#### Exercise requirements:
Drop every picture. Then return, exactly, the lines from the beginning of the listing below through the one containing "door', 'timber block', SG)".

┌──

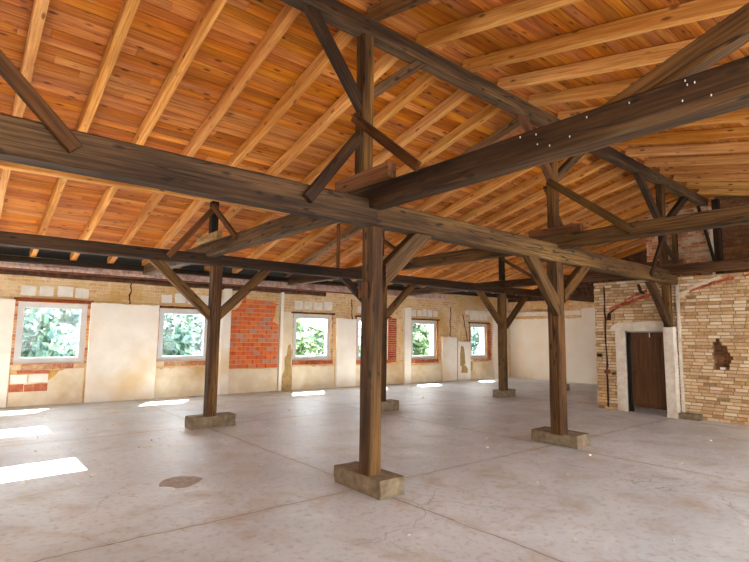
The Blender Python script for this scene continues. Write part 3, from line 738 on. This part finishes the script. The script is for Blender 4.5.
# ------------------------------------------------------------------ tie beams
t1 = beam('tie_beam', (-0.02, -4.3, 3.075), (-0.02, 8.22, 3.075), 0.19, 0.235, M['beam'], 'big dark tie beam with white staples, sweeping from the nearest post to the upper right', 'beam', 'tie beams across the room')
t1i = t1.matrix_world.inverted()
for (yy, zz) in [(-3.15, 3.16), (-3.16, 3.13), (-3.2, 3.13), (-2.53, 3.14), (-1.99, 3.16), (-2.13, 3.14), (-2.14, 3.06), (-2.4, 3.04), (-2.24, 3.02), (-3.28, 3.02), (-3.13, 3.04), (-2.82, 3.14)]:
    q = MB(); q.box((-0.008, -0.003, -0.006), (0.0, 0.003, 0.006)); q.build('staple', M['white'], t1, t1i @ Matrix.Translation((-0.114, yy, zz)))
beam('tie_beam', (3.70, -4.3, 3.09), (3.70, 8.05, 3.09), 0.17, 0.21, M['beam'], 'weathered tie beam crossing above the second front-row post', 'beam', 'tie beams across the room')
beam('tie_beam', (8.02, -6.0, 3.055), (8.02, 7.85, 3.055), 0.18, 0.19, M['beam'], 'far tie beam lying along the top of the brick wall', 'beam', 'tie beams across the room')
SG = 'saddle blocks on the tie beams'
beam('saddle_block', (-0.13, 0.42, 3.275), (-0.13, -0.50, 3.275), 0.11, 0.155, M['plank'], 'brown saddle block on the tie beam at the nearest post', 'timber block', SG)
beam('saddle_block', (3.62, 0.36, 3.24), (3.62, -0.50, 3.24), 0.11, 0.125, M['plank'], 'brown saddle block on the tie beam at the second front-row post', 'timber block', SG)
beam('saddle_block', (-0.12, 4.74, 3.255), (-0.12, 3.82, 3.255), 0.10, 0.125, M['pale_plank'], 'pale saddle block above the leftmost post', 'timber block', SG)
beam('saddle_block', (3.63, 4.62, 3.26), (3.63, 3.70, 3.26), 0.10, 0.125, M['pale_plank'], 'pale saddle block just right of the nearest post', 'timber block', SG)
beam('saddle_block', (7.96, 0.55, 3.20), (7.96, -0.40, 3.20), 0.12, 0.11, M['plank'], 'reddish saddle block on the far tie beam above the door', 'timber block', SG)

# ------------------------------------------------------------------ knee braces below the girders
BG = 'knee braces below the girders'
def knee(px, gz, pz, gx, fn, w, h, mat, label, D, N_):
    """brace in a row plane: from the post face (u=px, height pz) up to the girder underside (u=gx, height gz)"""
    A, B = Vector(fn(px, pz)), Vector(fn(gx, gz))
    return beam('knee_brace', A, B, w, h, M[mat], label, 'brace', BG, up=tuple(Vector((0, 0, 1))), cutA=(A, D), cutB=(B, (0, 0, 1)))
fa = lambda u, z: (u, -0.05, z); fb = lambda u, z: tuple(PB(u, z))
DA = (1, 0, 0)
knee(0.132, ZA0 - 0.003, 2.25, 0.72, fa, 0.14, 0.19, 'beam', 'thick knee brace on the right of the nearest post, under the front girder', DA, None)
knee(3.62, ZA0 - 0.008, 2.08, 2.98, fa, 0.12, 0.19, 'post', 'knee brace on the left of the second front-row post', DA, None)
knee(3.80, ZA0 - 0.008, 2.25, 4.50, fa, 0.12, 0.17, 'post', 'knee brace on the right of the second front-row post', DA, None)
knee(8.22, ZA0 - 0.012, 1.98, 7.40, lambda u, z: (u, 0.08, z), 0.12, 0.17, 'post', 'slanting brace from the girder end down to the stub post above the door pier', DA, None)
knee(0.02, ZB0 + 0.005, 1.95, -0.92, fb, 0.11, 0.15, 'post', 'knee brace on the left of the leftmost post', tuple(DB), None)
knee(0.22, ZB0 + 0.003, 1.97, 1.08, fb, 0.11, 0.15, 'post', 'knee brace on the right of the leftmost post, over the brick infill', tuple(DB), None)
knee(3.96, ZB0 - 0.003, 2.05, 4.78, fb, 0.11, 0.14, 'post', 'slim knee brace of the rear post just right of the nearest post, over a window', tuple(DB), None)
knee(3.76, ZB0 - 0.003, 2.05, 2.85, fb, 0.11, 0.14, 'beam_dark', 'knee brace disappearing behind the left edge of the nearest post', tuple(DB), None)
knee(7.98, ZB0 - 0.006, 1.95, 7.10, fb, 0.11, 0.15, 'post', 'knee brace on the left of the far rear post', tuple(DB), None)
knee(8.18, ZB0 - 0.006, 1.95, 9.08, fb, 0.11, 0.14, 'post', 'knee brace on the right of the far rear post', tuple(DB), None)

# ------------------------------------------------------------------ struts to the ridge and lapped planks
RG = 'struts from king posts up to the ridge'
def rstrut(px, pz, rx, w, h, mat, label):
    A, B = Vector((px, 0, pz)), Vector((rx, 0, 4.935 - 0.0053 * rx))
    return beam('ridge_strut', A, B, w, h, M[mat], label, 'strut', RG, cutA=(A, (1, 0, 0)), cutB=(B, (0, 0, 1)))
rstrut(-0.17, 4.13, -0.82, 0.10, 0.12, 'beam', 'grey strut left of the nearest king post, leaning up to the ridge')
rstrut(-0.03, 4.28, 0.74, 0.10, 0.12, 'beam', 'strut right of the nearest king post, leaning up to the ridge')
rstrut(3.63, 4.15, 2.92, 0.10, 0.12, 'plank', 'strut left of the second king post, passing behind the big tie beam')
rstrut(3.77, 4.12, 4.78, 0.10, 0.13, 'beam', 'strut right of the second king post, leaning up to the ridge')
rstrut(7.88, 4.02, 6.85, 0.10, 0.16, 'beam', 'strut left of the far king post, leaning up to the ridge')
rstrut(8.02, 3.98, 9.35, 0.10, 0.15, 'beam_dark', 'dark strut right of the far king post, leaning up to the ridge')
LG = 'planks lapped onto posts and beams'
def plank(A, B, w, t, mat, label, up):
    return beam('brace_plank', A, B, w, t, M[mat], label, 'plank', LG, up=up, jit=0.002)
plank((-3.62, -0.155, 3.70), (-2.83, -0.155, 2.90), 0.10, 0.06, 'plank', 'dark brown plank at the left edge, lapped onto the front girder', (0, 1, 0))
plank((-0.27, -0.125, 3.695), (-0.90, -0.155, 2.90), 0.11, 0.06, 'beam', 'dark plank falling left from the nearest king post to the front girder', (0, 1, 0))
plank((-0.21, 0.04, 3.98), (-0.21, -0.95, 3.17), 0.095, 0.05, 'plank', 'orange-brown plank falling right from the nearest king post to the big tie beam', (1, 0, 0))
plank((3.585, 0.0, 4.05), (3.585, -1.25, 3.07), 0.11, 0.05, 'post', 'brown plank falling right from the second king post to its tie beam', (1, 0, 0))
plank((3.66, 0.11, 4.0), (4.62, 0.13, 2.95), 0.05, 0.05, 'plank', 'thin batten falling right behind the second king post to the girder', (0, 1, 0))
plank(PB(0.03, 3.88, -0.105), PB(-0.74, 2.89, -0.12), 0.10, 0.05, 'plank', 'brown plank falling left from the post above the leftmost post', (0, 1, 0))
plank((-0.06, 4.30, 3.84), (-0.14, 3.12, 3.11), 0.09, 0.05, 'plank', 'brown plank falling right from the post above the leftmost post', (1, 0, 0))
plank((3.60, 4.24, 3.82), (3.60, 3.06, 3.12), 0.08, 0.05, 'plank', 'brown plank falling right behind the nearest knee brace', (1, 0, 0))
plank((7.90, 4.05, 3.75), (7.90, 2.95, 3.08), 0.08, 0.05, 'plank', 'brown plank falling right from the upper post over the far rear post', (1, 0, 0))
plank((7.90, -0.10, 3.95), (6.95, -0.125, 2.86), 0.10, 0.05, 'beam', 'plank falling left from the far king post onto the girder end', (0, 1, 0))
plank((7.865, 0.02, 3.75), (7.865, -0.28, 3.17), 0.09, 0.05, 'beam', 'short plank falling right from the far king post to its tie beam', (1, 0, 0))
beam('principal_strut', (0.05, -2.3, 3.05), (0.05, -4.4, 3.80), 0.13, 0.165, M['post'], 'thick cracked brown strut rising from the big tie beam at the upper right', 'strut', cutA=((0, 0, 3.196), (0, 0, 1)))

# ------------------------------------------------------------------ crumbs on the floor
q = MB()
for _ in range(260):
    x, y = random.uniform(-3.2, 9), random.uniform(-3.4, 8.5); r = random.uniform(0.006, 0.016) * (1 if random.random() < 0.85 else 1.7)
    if x > 8.0 and y < 1.9: continue
    P = [(x + r * math.cos(t) * random.uniform(.7, 1.2), y + r * math.sin(t) * random.uniform(.7, 1.2)) for t in (0, 1.2, 2.5, 3.7, 5.0)]
    q.prism(P, lambda p, d: (p[0], p[1], d), 0.0005, r * 0.7)
tag(q.build('mortar_crumbs', M['rubble']), 'pale mortar crumbs scattered over the concrete floor', 'rubble', kind='stuff')

# ------------------------------------------------------------------ trees outside
def tree(x, y, zc, rx, rz, label, leaf, nleaf=1500):
    root = tag(empty('tree', (x, y, -4.5)), label, 'tree', 'trees outside the windows')
    q = MB(); q.tube([(0, 0, 0), (0.1, 0, 2.5), (0.0, 0.1, zc + 4.5)], [0.28, 0.2, 0.08], 8); q.build('trunk', M['bark'], root, smooth=True)
    q = MB(); clumps = []
    while len(clumps) < 26:
        a, b, c = random.uniform(-1, 1), random.uniform(-1, 1), random.uniform(-1, 1)
        if a*a + b*b + c*c < 1: clumps.append((a * rx * 0.8, b * rx * 0.8, zc + 4.5 + c * rz * 0.8, random.uniform(0.2, 0.4) * rx))
    for _ in range(nleaf):
        cx, cy, cz, cr_ = random.choice(clumps)
        d = Vector((random.gauss(0, 1), random.gauss(0, 1), random.gauss(0, 1))).normalized() * cr_ * random.uniform(0.6, 1.0)
        p = Vector((cx, cy, cz)) + d; a = Vector((random.gauss(0, 1), random.gauss(0, 1), random.gauss(0, 1))).normalized(); b = a.orthogonal().normalized(); s_ = random.uniform(0.14, 0.28)
        n = len(q.v); q.v += [tuple(p - a * s_), tuple(p + b * s_ * 0.6), tuple(p + a * s_), tuple(p - b * s_ * 0.6)]; q.f.append([n, n+1, n+2, n+3]); q.fm.append(0)
    q.build('crown', M[leaf], root)
tree(-0.7, 19.5, 0.9, 2.6, 2.5, 'pale leafy tree seen through the leftmost window', 'leaf_b', 4200)
tree(6.3, 23.5, 0.9, 2.8, 2.5, 'pale tree seen through the second window from the left', 'leaf_b', 4200)
tree(13.2, 23, 0.7, 2.6, 2.5, 'rounded tree seen through the window right of the brick infill', 'leaf_a', 3600)
tree(19.2, 22, 0.9, 2.2, 2.6, 'tree seen through the window beside the nearest post', 'leaf_a', 3000)
tree(25.5, 26, 0.9, 2.6, 2.6, 'tree seen through the second window from the right', 'leaf_a', 3600)
tree(32.5, 25, 1.0, 2.8, 2.6, 'tree seen through the small window by the far corner', 'leaf_b', 3200)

└──

#### Answer to the task:
The Blender Python script for this scene continues. Write part 3, from line 738 on. This part finishes the script. The script is for Blender 4.5.
# ------------------------------------------------------------------ tie beams
t1 = beam('tie_beam', (-0.02, -4.3, 3.075), (-0.02, 8.22, 3.075), 0.19, 0.235, M['beam'], 'big dark tie beam with white staples, sweeping from the nearest post to the upper right', 'beam', 'tie beams across the room')
t1i = t1.matrix_world.inverted()
for (yy, zz) in [(-3.15, 3.16), (-3.16, 3.13), (-3.2, 3.13), (-2.53, 3.14), (-1.99, 3.16), (-2.13, 3.14), (-2.14, 3.06), (-2.4, 3.04), (-2.24, 3.02), (-3.28, 3.02), (-3.13, 3.04), (-2.82, 3.14)]:
    q = MB(); q.box((-0.008, -0.003, -0.006), (0.0, 0.003, 0.006)); q.build('staple', M['white'], t1, t1i @ Matrix.Translation((-0.114, yy, zz)))
beam('tie_beam', (3.70, -4.3, 3.09), (3.70, 8.05, 3.09), 0.17, 0.21, M['beam'], 'weathered tie beam crossing above the second front-row post', 'beam', 'tie beams across the room')
beam('tie_beam', (8.02, -6.0, 3.055), (8.02, 7.85, 3.055), 0.18, 0.19, M['beam'], 'far tie beam lying along the top of the brick wall', 'beam', 'tie beams across the room')
SG = 'saddle blocks on the tie beams'
beam('saddle_block', (-0.13, 0.42, 3.275), (-0.13, -0.50, 3.275), 0.11, 0.155, M['plank'], 'brown saddle block on the tie beam at the nearest post', 'timber block', SG)
beam('saddle_block', (3.62, 0.36, 3.24), (3.62, -0.50, 3.24), 0.11, 0.125, M['plank'], 'brown saddle block on the tie beam at the second front-row post', 'timber block', SG)
beam('saddle_block', (-0.12, 4.74, 3.255), (-0.12, 3.82, 3.255), 0.10, 0.125, M['pale_plank'], 'pale saddle block above the leftmost post', 'timber block', SG)
beam('saddle_block', (3.63, 4.62, 3.26), (3.63, 3.70, 3.26), 0.10, 0.125, M['pale_plank'], 'pale saddle block just right of the nearest post', 'timber block', SG)
beam('saddle_block', (7.96, 0.55, 3.20), (7.96, -0.40, 3.20), 0.12, 0.11, M['plank'], 'reddish saddle block on the far tie beam above the door', 'timber block', SG)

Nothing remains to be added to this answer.